Operação revela sofisticação do tráfico internacional
Uma investigação do Departamento de Investigação sobre Entorpecentes (Denarc) resultou na apreensão de aproximadamente 40 quilos de "cocaína negra" em uma mansão de luxo localizada no bairro Ponta Negra, em Manaus. A droga, uma variação modificada da cocaína tradicional, foi especialmente desenvolvida para ser quase indetectável por cães farejadores e testes rápidos.
De acordo com o delegado Rodrigo Torres, diretor do Denarc, a residência chamou atenção por servir como "base para guarda e distribuição de drogas". A propriedade, que conta com campo de futebol e heliporto, era, nas palavras do delegado, "a princípio, acima de qualquer suspeita".
Como a droga foi descoberta
A operação policial começou no dia 17 de outubro, quando os agentes realizaram a primeira abordagem à mansão. Inicialmente, foram encontrados 16 quilos de cocaína branca tradicional. Porém, o elemento crucial da investigação surgiu com a apreensão de um caderno de anotações do tráfico.
O material, examinado posteriormente na delegacia, continha registros que mencionavam especificamente: "40 quilos, 42 quilos dentro de cadeiras e de quadros". Esta pista levou os policiais a retornarem ao local com cães farejadores, mas os animais não detectaram a presença das substâncias.
"O cão farejador passou e também não percebeu que se tratava aí de cocaína", revelou o delegado Torres. Diante do resultado negativo, os investigadores decidiram examinar manualmente móveis e quadros, descobrindo a droga escondida em fundos falsos dos objetos.
O mistério da cocaína que engana testes
Mesmo após a descoberta, o material apreendido não reagiu aos testes preliminares, gerando dúvidas sobre sua natureza. "No teste preliminar, como já era esperado, deu negativo. Mas no exame mais aprofundado foi constatado que tratava-se de cocaína, sim", explicou Torres.
A perita criminal Midori Hiraoka esclareceu em laboratório o motivo pelo qual a cocaína preta consegue enganar tanto cães quanto testes químicos. Segundo ela, os traficantes "modificam quimicamente" a substância, adicionando carvão ativado e outros corantes.

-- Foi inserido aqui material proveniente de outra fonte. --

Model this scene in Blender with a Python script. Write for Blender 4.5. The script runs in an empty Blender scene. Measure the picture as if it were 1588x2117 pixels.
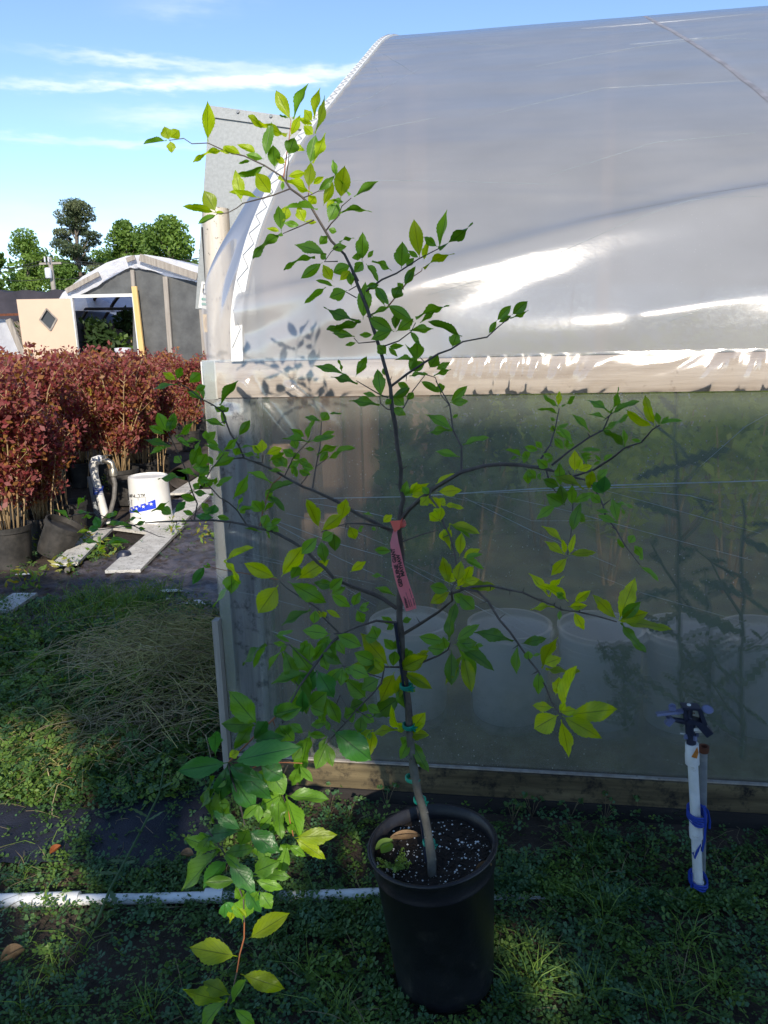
import bpy, math, random, numpy as np
from mathutils import Vector, Matrix, noise as mnoise
random.seed(7); rng = np.random.default_rng(7)
C = bpy.context.scene.collection
SC = bpy.context.scene
PI = math.pi
# ------------------------------------------------------------------ camera
F = 1560.0; CX, CY = 794.0, 1058.5; H = 1.5
PITCH = math.atan((1058.5-690)/F); YAW = math.atan(230/F); ROLL = 0.025
f_ = Vector((-math.sin(YAW)*math.cos(PITCH), math.cos(YAW)*math.cos(PITCH), -math.sin(PITCH)))
r0 = Vector((math.cos(YAW), math.sin(YAW), 0)); u0 = r0.cross(f_)
r_ = r0*math.cos(ROLL) - u0*math.sin(ROLL); u_ = u0*math.cos(ROLL) + r0*math.sin(ROLL)
cam = bpy.data.objects.new('camera', bpy.data.cameras.new('camera')); C.objects.link(cam); SC.camera = cam
m = Matrix((( r_.x, u_.x, -f_.x, 0), (r_.y, u_.y, -f_.y, 0), (r_.z, u_.z, -f_.z, H), (0, 0, 0, 1)))
cam.matrix_world = m
cam.data.sensor_fit = 'VERTICAL'; cam.data.sensor_height = 36.0; cam.data.lens = 36.0*F/2117.0
cam.data.clip_start = 0.05; cam.data.clip_end = 2000
# ------------------------------------------------------------------ light
SUN_EL = math.radians(29); SUN_AZ = math.radians(15)      # azimuth: to the right of straight behind the camera
sun_dir = Vector((math.sin(SUN_AZ)*math.cos(SUN_EL), -math.cos(SUN_AZ)*math.cos(SUN_EL), math.sin(SUN_EL)))
world = bpy.data.worlds.new('World'); SC.world = world; world.use_nodes = True
nt = world.node_tree; nt.nodes.clear()
wo = nt.nodes.new('ShaderNodeOutputWorld'); bg = nt.nodes.new('ShaderNodeBackground')
sky = nt.nodes.new('ShaderNodeTexSky'); sky.sky_type = 'NISHITA'; sky.sun_disc = False
sky.sun_elevation = SUN_EL; sky.sun_rotation = math.atan2(sun_dir.x, sun_dir.y)
sky.air_density = 0.8; sky.dust_density = 0.0; sky.ozone_density = 2.4
bg.inputs['Strength'].default_value = 0.138
tc = nt.nodes.new('ShaderNodeTexCoord')
def wn(t, **k):
    n = nt.nodes.new(t)
    for a, b in k.items(): setattr(n, a, b)
    return n
def wmath(op, a, b=None, c=None):
    n = wn('ShaderNodeMath', operation=op)
    for i, v in enumerate((a, b, c)):
        if v is None: continue
        if isinstance(v, (int, float)): n.inputs[i].default_value = v
        else: nt.links.new(v, n.inputs[i])
    return n.outputs[0]
sep = wn('ShaderNodeSeparateXYZ'); nt.links.new(tc.outputs['Generated'], sep.inputs[0])
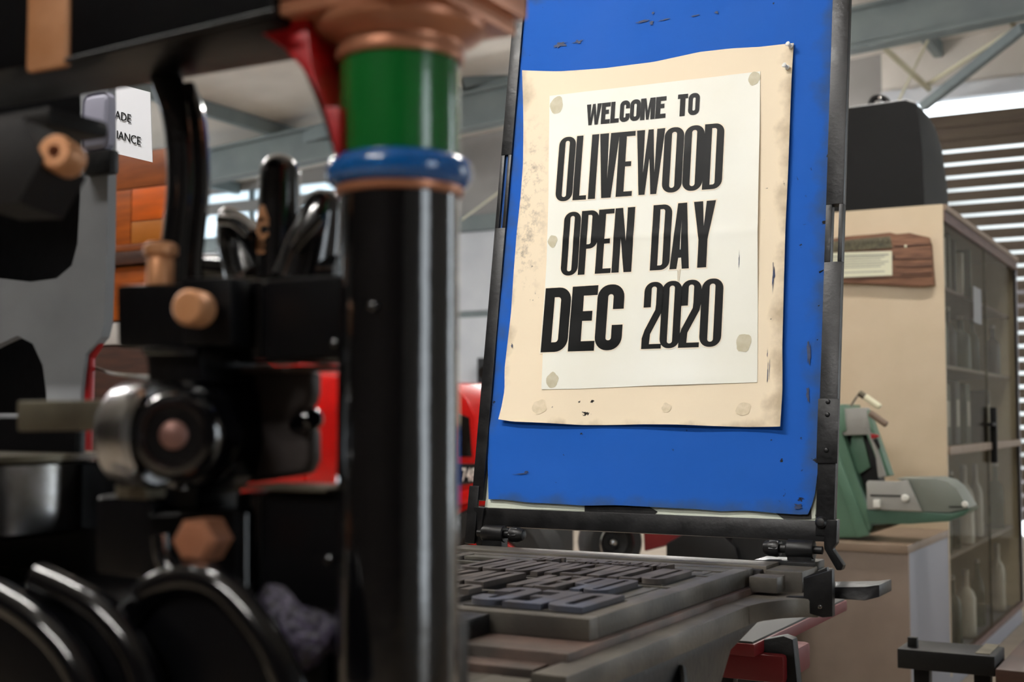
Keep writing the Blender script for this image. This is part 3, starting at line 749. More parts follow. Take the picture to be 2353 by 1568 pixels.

Estas substâncias "formam um complexo" que impede a reação química que gera a cor azul característica do teste tradicional e também mascara o odor da droga, tornando-a praticamente invisível aos métodos convencionais de detecção.
Valor e rota do entorpecente
Segundo o Delegado-Geral Bruno Fraga, essa "engenharia criminosa" torna o entorpecente de difícil detecção e, consequentemente, muito mais valioso no mercado ilegal. O valor da cocaína negra pode chegar a ser até 10 vezes mais caro do que a cocaína convencional.
A investigação aponta que a droga teve origem no Peru e tinha como destino provável a Austrália, seguindo a chamada "Rota do Solimões". Este caminho corta a Amazônia a partir da tríplice fronteira entre Brasil, Colômbia e Peru.
Vinícius Almeida, Coronel de Polícia Militar e Secretário de Segurança do Amazonas, destacou que em 2024, 43,2 toneladas de drogas foram apreendidas na região, um recorde histórico. Até o momento deste ano, a marca de apreensões já atingiu 39 toneladas.
Envolvidos e defesas
Na operação que encontrou a cocaína negra, a polícia prendeu o casal de caseiros: German Alonso Pires Rodrigues e Jeyme Farias Batalha, ambos peruanos. German trabalha para a proprietária do imóvel há mais de 10 anos.
A dona da mansão é Liege Aurora Pinto da Cruz, também peruana, de 74 anos. Ela não estava no Brasil no dia da ação policial e continua fora do país. Em nota, sua defesa informou que ela se colocou à disposição das autoridades para contribuir com as investigações.
A defesa de Liege alegou que ela frequentava a casa "de maneira esporádica aos finais de semana" e que o local onde os entorpecentes foram encontrados seria um "anexo destinado a moradia do caseiro".
Os advogados de German e Jeyme disseram ter feito um requerimento para um novo depoimento do casal, mas não comentaram especificamente sobre as drogas encontradas na propriedade.